Task requirements
Beginning with the first line, set down every line through the one containing "COL = S.collection", exactly as it appears, but not the pictures.

Provided material
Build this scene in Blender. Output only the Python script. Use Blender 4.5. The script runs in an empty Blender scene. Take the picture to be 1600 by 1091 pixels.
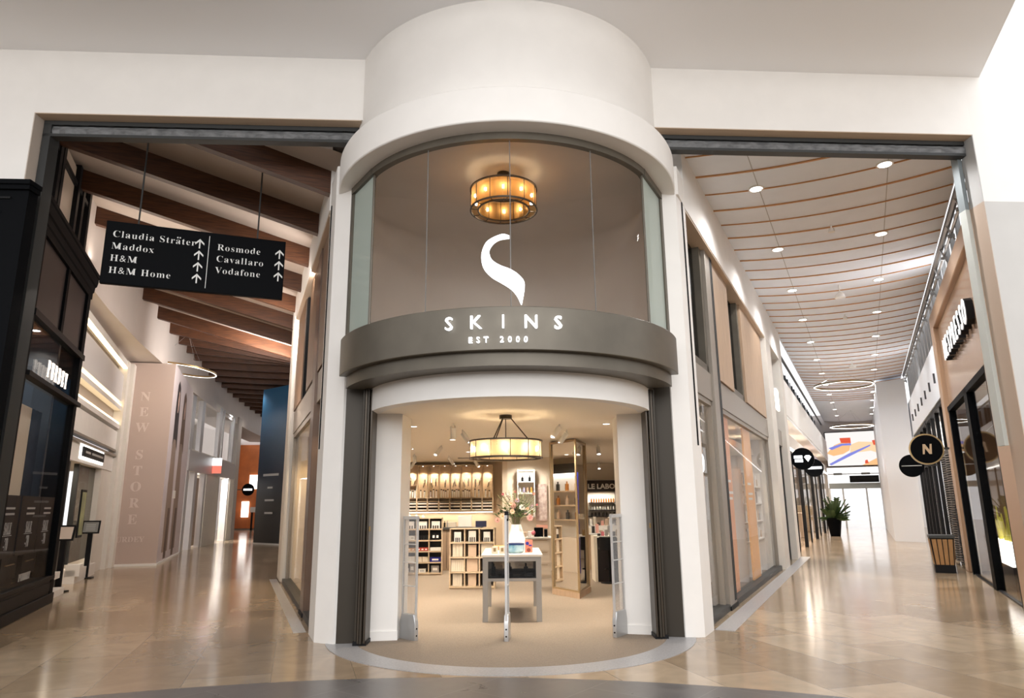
import bpy, bmesh, math, random
from math import sin, cos, pi, radians
from mathutils import Matrix, Vector
random.seed(7)
S = bpy.context.scene
COL = S.collection

# ------------------------------------------------------------------ camera, world, light, exposure
TH, RO, FPX, EYE = radians(12.75), radians(0.55), 1075.0, 1.6
_fw = Vector((0, cos(TH), sin(TH))); _up = Vector((0, -sin(TH), cos(TH))); _ri = Vector((1, 0, 0))
_U = _up*cos(RO) + _ri*sin(RO); _R = _ri*cos(RO) - _up*sin(RO)
cd = bpy.data.cameras.new('camera'); cam = bpy.data.objects.new('camera', cd); COL.objects.link(cam)
cd.sensor_width = 36; cd.lens = 36*FPX/1600; cd.clip_start = .05; cd.clip_end = 300
cam.matrix_world = Matrix(((_R.x, _U.x, -_fw.x, 0), (_R.y, _U.y, -_fw.y, 0), (_R.z, _U.z, -_fw.z, EYE), (0, 0, 0, 1)))
S.camera = cam
S.view_settings.view_transform = 'Standard'; S.view_settings.look = 'None'
S.view_settings.exposure = 0.6; S.view_settings.gamma = 1; S.view_settings.use_curve_mapping = False
w = bpy.data.worlds.new('world'); S.world = w; w.use_nodes = True
w.node_tree.nodes['Background'].inputs[0].default_value = (.98, .98, 1, 1)
w.node_tree.nodes['Background'].inputs[1].default_value = .92
S.cycles.max_bounces = 7; S.cycles.diffuse_bounces = 4; S.cycles.glossy_bounces = 4; S.cycles.transmission_bounces = 5
S.cycles.transparent_max_bounces = 12
S.cycles.sample_clamp_indirect = 6; S.cycles.caustics_reflective = False; S.cycles.caustics_refractive = False

# ------------------------------------------------------------------ frames of the place
class Frame:
    def __init__(f, a): f.a = a; f.m = Matrix.Rotation(a, 4, 'Z')
W = Frame(0); R = Frame(-radians(26.63)); L = Frame(radians(21.42))   # hall, right arcade, left arcade: x across, y along

def lamp(name, kind, p, energy, color=(1, .93, .85), fr=W, size=.1, sy=None, spot=None, blend=.6, target=None):
    l = bpy.data.lights.new(name, kind); l.energy = energy; l.color = color
    if kind == 'AREA':
        l.size = size
        if sy: l.shape = 'RECTANGLE'; l.size_y = sy
    else: l.shadow_soft_size = size
    if spot: l.spot_size = radians(spot); l.spot_blend = blend
    o = bpy.data.objects.new(name, l); COL.objects.link(o)
    o.location = fr.m @ Vector(p)
    if target is not None:
        d = fr.m @ Vector(target) - o.location
        o.rotation_euler = d.to_track_quat('-Z', 'Y').to_euler()
    else: o.rotation_euler = (0, 0, fr.a)
    return o
# the hall's light: an added fill lamp behind the viewer, and the skylight above
lamp('hall_fill', 'AREA', (2, -10, 6.5), 1090, (1, .985, .965), size=24, sy=4.5, target=(0, 8.5, 7.4))
lamp('skylight', 'AREA', (2.5, -1.5, 12.5), 500, (1, .985, .97), size=12, sy=9, target=(1, 5, 2))

# ------------------------------------------------------------------ materials
MATS = {}
def mat(name, c, rough=.5, metal=0., emit=0., noise=0., nscale=8., stretch=None, bump=0., spec=.5, trans=0., c2=None, ecol=None):
    if name in MATS: return MATS[name]
    m = bpy.data.materials.new(name); MATS[name] = m; m.use_nodes = True
    nt = m.node_tree; b = nt.nodes['Principled BSDF']; n = nt.nodes
    b.inputs['Base Color'].default_value = (*c, 1); b.inputs['Roughness'].default_value = rough
    b.inputs['Metallic'].default_value = metal; b.inputs['Specular IOR Level'].default_value = spec
    b.inputs['Transmission Weight'].default_value = trans
    if emit:
        b.inputs['Emission Color'].default_value = (*(ecol or c), 1); b.inputs['Emission Strength'].default_value = emit
    if noise or bump:
        tc = n.new('ShaderNodeTexCoord'); mp = n.new('ShaderNodeMapping'); tx = n.new('ShaderNodeTexNoise')
        if stretch: mp.inputs['Scale'].default_value = stretch
        tx.inputs['Scale'].default_value = nscale; tx.inputs['Detail'].default_value = 5
        nt.links.new(tc.outputs['Object'], mp.inputs[0]); nt.links.new(mp.outputs[0], tx.inputs['Vector'])
        if noise:
            mx = n.new('ShaderNodeMix'); mx.data_type = 'RGBA'
            k = 1-noise; d = c2 or tuple(x*k for x in c)
            mx.inputs[6].default_value = (*c, 1); mx.inputs[7].default_value = (*d, 1)
            rp = n.new('ShaderNodeMapRange'); rp.inputs[1].default_value = .35; rp.inputs[2].default_value = .65
            nt.links.new(tx.outputs['Fac'], rp.inputs[0]); nt.links.new(rp.outputs[0], mx.inputs[0]); nt.links.new(mx.outputs[2], b.inputs['Base Color'])
        if bump:
            bp = n.new('ShaderNodeBump'); bp.inputs['Strength'].default_value = bump; bp.inputs['Distance'].default_value = .01
            nt.links.new(tx.outputs['Fac'], bp.inputs['Height']); nt.links.new(bp.outputs[0], b.inputs['Normal'])
    return m

def glassmat(name, tint=(1, 1, 1), refl=.1, k=.3, rough=.0, frost=0., fcol=(.6, .68, .64)):
    """thin pane: see-through with a fresnel mirror layer (and a share of frosting)"""
    m = bpy.data.materials.new(name); m.use_nodes = True; nt = m.node_tree; n = nt.nodes; n.clear()
    out = n.new('ShaderNodeOutputMaterial'); t = n.new('ShaderNodeBsdfTransparent'); g = n.new('ShaderNodeBsdfGlossy')
    t.inputs[0].default_value = (*tint, 1); g.inputs['Roughness'].default_value = rough
    fr = n.new('ShaderNodeLayerWeight'); pw = n.new('ShaderNodeMath'); pw.operation = 'POWER'; pw.inputs[1].default_value = 4
    ad = n.new('ShaderNodeMath'); ad.operation = 'MULTIPLY_ADD'; ad.inputs[1].default_value = k; ad.inputs[2].default_value = refl
    mx = n.new('ShaderNodeMixShader'); nt.links.new(fr.outputs['Facing'], pw.inputs[0]); nt.links.new(pw.outputs[0], ad.inputs[0]); nt.links.new(ad.outputs[0], mx.inputs[0])
    base = t
    if frost:
        d = n.new('ShaderNodeBsdfDiffuse'); d.inputs[0].default_value = (*fcol, 1); m2 = n.new('ShaderNodeMixShader')
        m2.inputs[0].default_value = frost; nt.links.new(t.outputs[0], m2.inputs[1]); nt.links.new(d.outputs[0], m2.inputs[2]); base = m2
    nt.links.new(base.outputs[0], mx.inputs[1]); nt.links.new(g.outputs[0], mx.inputs[2]); nt.links.new(mx.outputs[0], out.inputs[0])
    return m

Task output
Build this scene in Blender. Output only the Python script. Use Blender 4.5. The script runs in an empty Blender scene. Take the picture to be 1600 by 1091 pixels.
import bpy, bmesh, math, random
from math import sin, cos, pi, radians
from mathutils import Matrix, Vector
random.seed(7)
S = bpy.context.scene
COL = S.collection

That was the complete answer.